I also carry vision boards with me. Okay, maybe these aren’t vision boards, exactly, but I carry clippings of emails, photos, my favorite horoscopes, things that inspire me all the time. I have them in books as markers, I have them in my journal, I have them in my personal planner (yep, I’m old school, no electronic calendar system for me). Whenever I open a book that I’m reading, I see these items and I immediately feel warm and happy. Aware that things are positive, that good things fill my life and most importantly that life is where it should be and where I want it to be.

I’m writing about all of this because earlier this week, I was talking to my coworker and we discussed how over the longer New Year weekend (my company is giving us a 5-day weekend) we’re going to clean up and straighten ourselves for the new year. We’re going to not just clean house physically, but clean ourselves mentally. Of course this goes along the lines of not just my mental health, but I’m going to start planning for the 2011 year of S2. In June, S2 will have been around for two years! It’s crazy to think that when I still feel like I just opened shop a month ago. I plan to do the following:

1. Go through all my papers and rid myself of the things I no longer need.

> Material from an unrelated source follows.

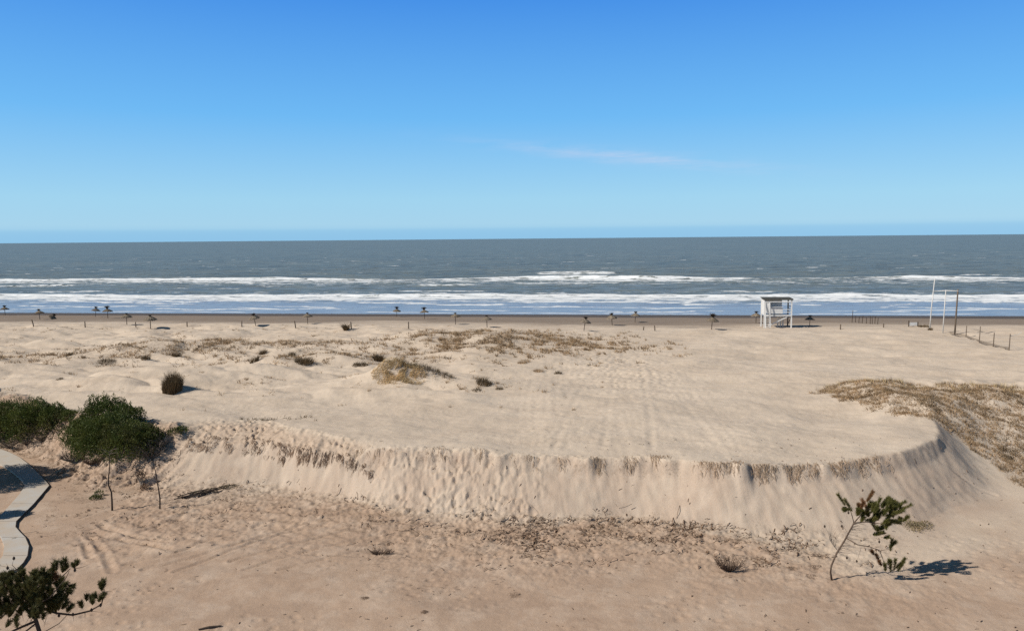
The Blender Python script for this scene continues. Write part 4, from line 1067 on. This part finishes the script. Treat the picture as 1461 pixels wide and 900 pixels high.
# ------------------------------------------------------------------ beach furniture
def umbrella_proto(seed, dark, tuft_h):
    rng = np.random.default_rng(seed); rr = random.Random(seed)
    root = empty('thatched_umbrella', (0, 0, 0))
    MB().tube([(0, 0, -.4), (0, 0, 1.0), (.02, 0, 2.3)], [.065, .06, .05], 7).build('pole', M_GREYWOOD, root, True)
    # thatch: layered strands over a low cone
    n = 560; a = rng.uniform(0, 6.283, n); r0 = rng.uniform(0, .6, n); r1 = np.minimum(r0 + rng.uniform(.35, .6, n), rng.uniform(.95, 1.18, n))
    z = lambda r: 2.18 - .50 * r - .08 * r * r
    w = rng.uniform(.03, .07, n); ca, sa = np.cos(a), np.sin(a)
    V = []
    for r, k in ((r0, .5), (r1, 1.0)):
        zz = z(r) + rng.uniform(-.03, .05, n) - (k > .9) * rng.uniform(0, .12, n)
        for s in (-1, 1): V.append(np.stack([r * ca - s * sa * w * k, r * sa + s * ca * w * k, zz], 1))
    V = np.stack(V, 1).reshape(-1, 3); i = np.arange(n) * 4; F = np.stack([i, i + 1, i + 3, i + 2], 1); T = np.repeat(rng.uniform(0, .5 if dark else 1, n), 4)
    # underlying shell with thickness
    k = 14; sv = []; sf = []
    for q in range(k):
        t = 6.283 * q / k; sv += [(.05 * math.cos(t), .05 * math.sin(t), 2.16), (1.0 * math.cos(t), 1.0 * math.sin(t), 1.60), (.95 * math.cos(t), .95 * math.sin(t), 1.53), (.05 * math.cos(t), .05 * math.sin(t), 2.08)]
    for q in range(k):
        b0 = q * 4; b1 = ((q + 1) % k) * 4
        for e in range(3): sf.append((b0 + e, b0 + e + 1, b1 + e + 1, b1 + e))
        sf.append((b0 + 3, b0, b1, b1 + 3))
    V, F, T = merge([(V, F, T), (np.array(sv), np.array(sf), np.full(len(sv), .2))])
    np_mesh('canopy', V, F, M_THATCH, root, attrs=dict(tint=T))
    n = 260; a = rng.uniform(0, 6.283, n); base = np.stack([.07 * np.cos(a), .07 * np.sin(a), np.full(n, 2.08)], 1)
    Vt, Ft, Tt = blades(base, tuft_h * rng.uniform(.6, 1.1, n), a, np.clip(rng.normal(.5, .25, n), .05, 1.1), .075, rng)
    np_mesh('top_tuft', Vt, Ft, M_TUFT, root, attrs=dict(tint=Tt))
    for q in range(4):
        t = .4 + q * math.pi / 2; MB().tube([(0, 0, 1.5), (.85 * math.cos(t), .85 * math.sin(t), 1.62)], .025, 5).build('strut', M_GREYWOOD, root)
    return root
protos = [umbrella_proto(1, True, .62), umbrella_proto(2, False, .55), umbrella_proto(3, False, .34), umbrella_proto(4, True, .85)]
UMB = [(7.5, 450, 0, 2, 1.0, 0, 'thatched umbrella with a dark canopy, farthest left on the beach, at the picture edge'),
       (57, 456, 1, 3, .95, -6, 'thatched umbrella with a pale canopy and dark tuft, left of the collapsed one'),
       (70, 455, 0, 70, .85, 38, 'collapsed thatched umbrella tilted over on its side, its canopy near the sand'),
       (136, 452, 0, 20, .95, 3, 'dark umbrella with a full bushy top, left of a close pair by the waterline'),
       (154, 454, 3, 5, 1.05, 0, 'dark umbrella with a tall ragged top, right of a close pair by the waterline'),
       (181, 463, 2, 0, 1.0, 2, 'umbrella with a flat wide canopy and hardly any tuft, just right of the close pair'),
       (215, 469, 2, 40, 1.12, 0, 'wide pointed thatched umbrella near the fence posts, right of the flat one'),
       (365, 465, 1, 10, .95, -4, 'thatched umbrella standing by itself among the fence posts in the left half'),
       (439, 462, 2, 10, .95, 0, 'flat grey umbrella standing alone above the leaning reed clump'),
       (566, 452, 3, 10, .9, 0, 'slim umbrella with a dark pole and tall tuft, left of two at the water'),
       (606, 455, 3, 15, .95, 0, 'umbrella with a big dark tuft over a pale canopy, right of two at the water'),
       (650, 463, 2, 30, 1.0, 4, 'umbrella with a pale drooping canopy, left of two behind the middle grassy dune'),
       (695, 467, 2, 70, .95, 0, 'small low umbrella partly behind the middle grassy dune'),
       (833, 472, 1, 20, .95, 8, 'stooped ragged umbrella, left of three just right of the middle dune'),
       (873.5, 464, 1, 50, .95, -4, 'pale umbrella, middle of three right of the middle dune'),
       (906, 460, 1, 90, .9, 0, 'umbrella with a dark pole, right of three right of the middle dune'),
       (1015, 470, 3, 33, 1.0, 3, 'tall umbrella standing alone left of the white lifeguard hut'),
       (1078.5, 461, 1, 45, .95, 0, 'umbrella half hidden behind the left side of the white lifeguard hut'),
       (1155, 466, 1, 60, .85, 0, 'low pale umbrella with a dark tuft just right of the white lifeguard hut')]
used = set()
for px, py, pr, rz, sc, tilt, lab in UMB:
    o = protos[pr] if pr not in used else copy_tree(protos[pr]); used.add(pr)
    o.location = ground_at(px, py, -.55 if tilt > 20 else -.02); o.scale = (sc * .88, sc * .88, sc * .82); o.rotation_euler = (math.radians((px * 7.3) % 13 - 6.5) if tilt < 20 else 0, math.radians(tilt + ((px * 3.7) % 9 - 4.5 if tilt < 20 else 0)), math.radians(rz if tilt < 20 else 0))
    tag(o, lab, 'umbrella', 'thatched beach umbrellas')

def hut():
    c = ground_at(1107, 467, -.05); root = empty('lifeguard_hut', c, math.radians(-7))
    W, Dp, zd, zt = 3.9, 2.3, 1.95, 4.0
    for sx, sy in ((-1, -1), (1, -1), (-1, 1), (1, 1)):
        MB().box((sx * W / 2, sy * Dp / 2, 2.0), (.16, .16, 4.74 if sy < 0 else 4.7)).build('corner_post', M_WHITEWOOD if (sx, sy) != (1, 1) else M_GREYWOOD, root)
    d = MB().box((0, 0, zd), (W - .17, Dp - .17, .10)); d.build('floor_deck', M_WHITEWOOD, root)
    MB().box((0, -Dp / 2 - .09, zd), (W + .14, .07, .17)).build('deck_beam', M_WHITEWOOD, root)
    MB().box((0, -Dp / 2 - .09, zt), (W + .14, .06, .13)).build('top_beam', M_WHITEWOOD, root)
    r = MB(); r.box((0, 0, 4.46), (W + .34, Dp + .3, .09), Matrix.Rotation(math.radians(2), 3, 'X'))
    ro = r.build('roof', M_ROOF, root)
    f = MB(); f.box((0, -Dp / 2 - .18, 4.36), (W + .36, .05, .22)); f.build('fascia', M_ROOF, ro)
    b = MB()
    for i in range(12): b.box((-W / 2 + .18 + i * .245, Dp / 2 - .06, 3.22), (.236, .05, 2.3))
    b.build('back_wall', M_PANELGREY, root)
    s = MB()
    for i in range(8): s.box((-W / 2 + .02, -Dp / 2 + .25 + i * .26, 3.1), (.05, .25, 2.2))
    s.build('side_wall', M_WHITEWOOD, root)
    p = MB()
    for i in range(4): p.box((-.42, -Dp / 2 - .03, 2.34 + i * .215), (2.2, .045, .205))
    p.build('front_panel', M_WHITEWOOD, root)
    MB().box((-.42, -Dp / 2 - .10, 3.23), (2.3, .22, .05)).build('counter', M_WHITEWOOD, root)
    for z in (2.45, 2.85): MB().box((1.32, -Dp / 2 - .03, z), (1.2, .05, .10)).build('front_rail', M_WHITEWOOD, root)
    for z in (2.45, 2.85, 3.3): MB().box((W / 2 - .01, 0, z), (.05, Dp - .2, .10)).build('side_rail', M_WHITEWOOD, root)
    MB().bar((-1.45, -Dp / 2 - .02, .35), (1.35, -Dp / 2 - .02, 1.75), .06, .14).build('brace', M_WHITEWOOD, root)
    MB().bar((W / 2, -Dp / 2 + .1, 1.75), (W / 2, Dp / 2 - .1, .4), .06, .12).build('brace', M_GREYWOOD, root)
    for x in (.35, .75, 1.1): MB().tube([(x, .45, -.3), (x, .45, 1.9)], .10, 8).build('pile', M_PALEWOOD, root)
    MB().tube([(-1.2, .6, -.3), (-1.2, .6, 1.9)], .09, 8).build('pile', M_GREYWOOD, root)
    # ladder at the left front corner
    l = empty('ladder', (-W / 2 + .35, -Dp / 2 - .25, 0)); l.parent = root
    for x in (-.33, .33): MB().bar((x, -.75, -.15), (x, .0, 3.9), .13, .10).build('stile', M_WHITEWOOD, l)
    for i in range(9):
        z = .25 + i * .27; MB().box((0, -.75 + .75 * (z + .15) / 4.05, z), (.56, .2, .05)).build('rung', M_WHITEWOOD, l)
    MB().box((0, .06, 3.1), (.56, .05, 1.5)).build('door_board', M_WHITEWOOD, l)
    tag(root, 'white wooden lifeguard hut on stilts with a ladder and flat dark roof, on the beach', 'lifeguard hut')
hut()

def post(name, px, py, h, r, lean, mat, label, cat, group):
    c = ground_at(px, py, 0); o = MB().tube([(0, 0, -.4), (lean * .4 * h, 0, h * .4), (lean * h, 0, h)], [r, r * .95, r * .85], 7).build(name, mat); o.location = c
    tag(o, label, cat, group)
for px, py, h, lean, lab in [(48.5, 466, 1.05, -.25, 'dark post leaning left, first of the beach post line, below the collapsed umbrella'),
                             (121.5, 467, .95, 0, 'upright post below the close pair of dark umbrellas'),
                             (194, 466.5, .8, -.05, 'short post just left of the wide pointed umbrella'),
                             (267, 466, .8, 0, 'post halfway between the wide pointed umbrella and the lone umbrella among the posts'),
                             (345, 466, .85, .03, 'post just left of the lone umbrella among the posts'),
                             (422, 468, 1.05, -.14, 'post leaning left just below the flat grey umbrella'),
                             (501.5, 469.5, 1.05, -.08, 'slightly bowed post touching the leaning dark reed clump'),
                             (583, 469, 1.0, 0, 'lone upright post below the pair of umbrellas at the water, right of the reeds'),
                             (918, 471, .5, .1, 'low stump left of the short post, right of the three umbrellas'),
                             (934.5, 472, .75, -.1, 'short post between the three umbrellas and the tall lone umbrella'),
                             (1199, 470, .75, 0, 'thin post right of the low pale umbrella by the lifeguard hut'),
                             (1260.5, 467, .6, 0, 'small post between the clump of stakes and the low white board')]:
    post('wooden_post', px, py, h, .085, lean, M_GREYWOOD, lab, 'post', 'posts across the upper beach')
for px, py, h, lean, lab in [(1215.5, 460, 2.0, .05, 'tallest dark stake, left end of the stake cluster'), (1220.5, 460, 1.15, 0, 'second stake from the left in the stake cluster'),
                             (1225, 460.5, 1.15, .1, 'third stake from the left in the stake cluster, tipped right'), (1230, 461, 1.2, .06, 'fourth stake from the left in the stake cluster'),
                             (1236, 461.5, .95, 0, 'short stake in the middle gap of the stake cluster'), (1241.5, 462, 1.35, 0, 'thick dark stake right of the middle gap in the stake cluster'),
                             (1244.5, 462, 1.1, -.05, 'brown stake touching the thick dark stake on its right'), (1248, 462, 1.25, .05, 'second stake from the right end of the stake cluster'),
                             (1252, 462.5, 1.0, .08, 'rightmost stake of the stake cluster')]:
    post('stake', px, py, h, .05, lean, M_DARKBARK, lab, 'stake', 'stakes at the back of the beach')

def pole_frame():
    a = ground_at(1326.5, 470); b_ = ground_at(1345, 475); c_ = ground_at(1362, 477.5); root = empty('pole_frame', a)
    q = b_ - a; r = c_ - a
    MB().tube([(0, 0, -.5), (.10, 0, 3), (.38, 0, 7.0)], [.085, .075, .06], 8).build('pole', M_PALEWOOD, root, True)
    MB().tube([q + Vector((0, 0, -.5)), q + Vector((.15, 0, 5.7))], [.075, .06], 8).build('pole', M_PALEWOOD, root, True)
    MB().tube([r + Vector((0, 0, -.5)), r + Vector((.15, 0, 5.95))], [.11, .09], 8).build('pole', M_GREYWOOD, root, True)
    MB().tube([Vector((.24, 0, 5.25)), q + Vector((.15, -.08, 5.62)), r + Vector((.15, -.1, 5.72))], .05, 7).build('crossbar', M_WHITEWOOD, root, True)
    tag(root, 'tall frame of three poles joined by a crossbar, left pole highest, on the right', 'pole frame')
pole_frame()

def low_fence():
    pts = [(1378, 481, 1.5), (1397, 489, 2.0), (1417, 494.5, 1.6), (1439.5, 499.5, 1.8)]
    c = ground_at(1345, 476); root = empty('low_beach_fence', c)
    tops = [Vector((.6, -.5, .35))]
    for px, py, h in pts:
        g = ground_at(px, py) - c; MB().tube([g + Vector((0, 0, -.4)), g + Vector((.05, 0, h))], [.06, .05], 6).build('post', M_GREYWOOD, root); tops.append(g + Vector((.02, 0, .32)))
    for p, q in zip(tops[:-1], tops[1:]):
        n = MB()
        for z in (0, -.12, -.24):
            n.tube([p + Vector((0, 0, z)), p.lerp(q, .5) + Vector((0, 0, z - .10)), q + Vector((0, 0, z))], .022, 4)
        for k in range(1, 14):
            s0 = p.lerp(q, k / 14); n.tube([s0 + Vector((0, 0, -.02)), s0 + Vector((.05, 0, -.34))], .014, 3)
        n.build('netting', M_GREYWOOD, root)
    g = ground_at(1439.5, 499.5) - c
    MB().tube([g + Vector((.05, 0, 1.55)), g + Vector((1.0, .2, 1.7)), g + Vector((1.5, .3, 1.95))], [.03, .025, .02], 5).build('broken_rail', M_PALEWOOD, root)
    tag(root, 'low fence of grey posts with sunken netting, running down right of the pole frame', 'fence')
low_fence()
def board():
    c = ground_at(1303, 466); root = empty('low_board', c)
    MB().box((0, 0, .42), (1.15, .05, .48)).build('board', M_WHITEWOOD, root)
    for x, h in ((-.68, .95), (.70, .75)): MB().tube([(x, .04, -.3), (x, .04, h)], .08, 6).build('post', M_DARKBARK, root)
    tag(root, 'low white board fixed between two short dark posts left of the pole frame', 'board')
board()
tuft('beach_brush', 1318, 466, .85, .5, M_DARKGRASS, 'low brown brush heap between the white board and the tall leaning pole', 'brush', 260, .8, .3, .05, None)
tuft('beach_brush', 1327, 471, .3, .55, M_DARKGRASS, 'small dark brush clump against the foot of the tall leaning pole', 'brush', 120, .6, .3, .05, None)

# ------------------------------------------------------------------ sky colour: blue in view, darkened overhead to cut shadow fill, pale low down, one thin cloud wisp


scene.view_settings.view_transform = 'Standard'; scene.view_settings.look = 'None'
scene.view_settings.exposure = 0; scene.view_settings.gamma = 1
scene.render.engine = 'CYCLES'
scene.cycles.max_bounces = 6; scene.cycles.transparent_max_bounces = 4
scene.cycles.use_denoising = False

2. Plan to get my business paper work together for tax purposes, along with personal tax information as well, but I want every receipt ready to go come tax time.

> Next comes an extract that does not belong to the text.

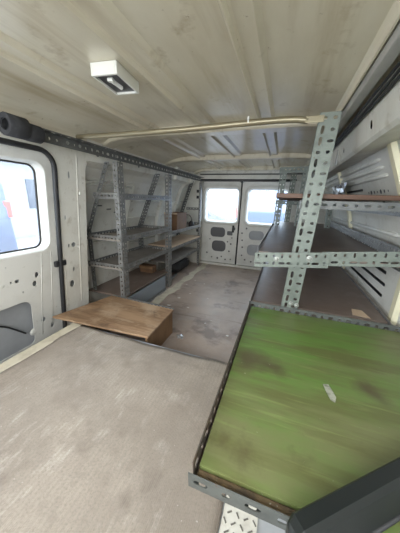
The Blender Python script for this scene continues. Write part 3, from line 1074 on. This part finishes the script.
box(bm, (-0.010, -0.042, zt - 0.040), (0.010, -0.029, zt - 0.030), 0.002)
hold_ = lamp_part('bulb_holder', bm, 'white_plastic')
bulb_.parent = hold_

# ---------------------------------------------------------------- right racking
rk3 = thing('shelving_rack', (0.2, 2.0, 0.43), 'grey-green slotted-angle shelving rack with brown boards along the right wall', 'shelving')
up_ = angle('upright', (0.045, 1.083, 0.44), (0.086, 1.083, 1.262), (1, 0, 0), (0, 1, 0), 'galv_green', rk3, 0.070, 0.04, 2, 1, 0.039)
# front bar in two lapped lengths
fb_ = angle('front_bar', (-0.100, 1.060, 0.640), (0.205, 1.060, 0.672), (-0.03, 0, 1), (0, 1, 0), 'galv_green', rk3, 0.066, 0.03, 2, 1, 0.036)
angle('front_bar', (0.175, 1.068, 0.676), (0.450, 1.068, 0.706), (-0.03, 0, 1), (0, 1, 0), 'galv_green', rk3, 0.060, 0.03, 2, 1, 0.036)
bolt((-0.005, 1.058, 0.685), (0, -1, 0), fb_, 0.013)
bolt((0.128, 1.058, 0.703), (0, -1, 0), fb_, 0.013)
bolt((0.085, 1.080, 0.475), (0, -1, 0), up_, 0.011)
bolt((0.110, 1.080, 0.470), (0, -1, 0), up_, 0.011)
# lower shelf
obj('shelf_board', bx((-0.097, 1.125, 0.428), (0.490, 3.10, 0.440), 0.001), 'brown_board', rk3)
angle('shelf_edge', (-0.100, 1.085, 0.418), (-0.100, 3.12, 0.418), (-0.05, 0, 1), (1, 0, 0), 'rusty', rk3, 0.046, 0.03, 1, 1, 0.036)
angle('shelf_edge', (0.495, 1.085, 0.418), (0.495, 3.12, 0.418), (0, 0, 1), (-1, 0, 0), 'galv', rk3, 0.03, 0.03, 1, 1, 0.036)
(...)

3. Work on putting together my strategy. I’m not saying that I can piece together a business plan in 2 days, but I’m going to FINALLY get that business plan in order. Or at least a rough rough draft of it.

4. Lastly, I’m going to finally work on my signature S2 Stationery item–a piece that is near and dear to my heart and what brought this to fruition.

All BIG plans for five days. I’m aware that this means I can’t just sit around and watch movies during the day, but I don’t intend to leave my house. Nope, nope, nope. I’m going to stay in pajamas and work and maybe watch a movie here and there. I’m going to start 2011 new and ready to face the stationery world and achieve my goals.

With all of this in mind, I will also create my new vision board. I’ve already got some pieces ready to go up. I plan to get some kraft paper so that I can create my vision board on kraft paper and at the end of the vision board’s span, I can roll it up, or fold it and put it in my annual box of mementos.  Currently, I just stick the pieces up on the wall with tape. This means that when I move or have to take something down, pages get torn, or get thin from the removal. Now, though, I will not have to be concerned, thanks to the wonder of kraft paper!

I am incredibly sad to have to take down some of my favorite pieces of design. Even more I’m sadden by the thought that  down will come the photo of Maya Angelou and her “Phenomenal Woman” poem, the Heineken ad that talks about Charisma, etc, but I know that they’ve run their course. They’ve visually offered me something that I’ll never forget–inspiration.  I will always be able to revisit the vision wall, I’m just going to put it in my 2010 box, but I do know this, I will not remove the  photos of my ever classy grandmother and my father, my friends in Paris, nor my Infinite BFF, Mark. Those will stay up; the rest will come down.

As a matter of fact, I’ll take a picture of my wall/vision board now and then in January post a photo of my new and bare vision board for comparison. I will also regularly post pictures of them so you, my readers (if there are any of you out there), can see how they expand and involve.

Here is my current vision board:

For those of you considering the idea of a vision wall/board (which I highly recommend that you do), I share an article that I remember reading many many months ago in Oprah Magazine by her columnist Martha Beck, “What The Heck’s A Vision Board—and How Can It Change Your Life?” I remember reading it and thinking, “wow, what a great idea!” Of course, I didn’t do anything about it, but that’s just because I had yet to realize the connection and the power of my own wall of inspiration.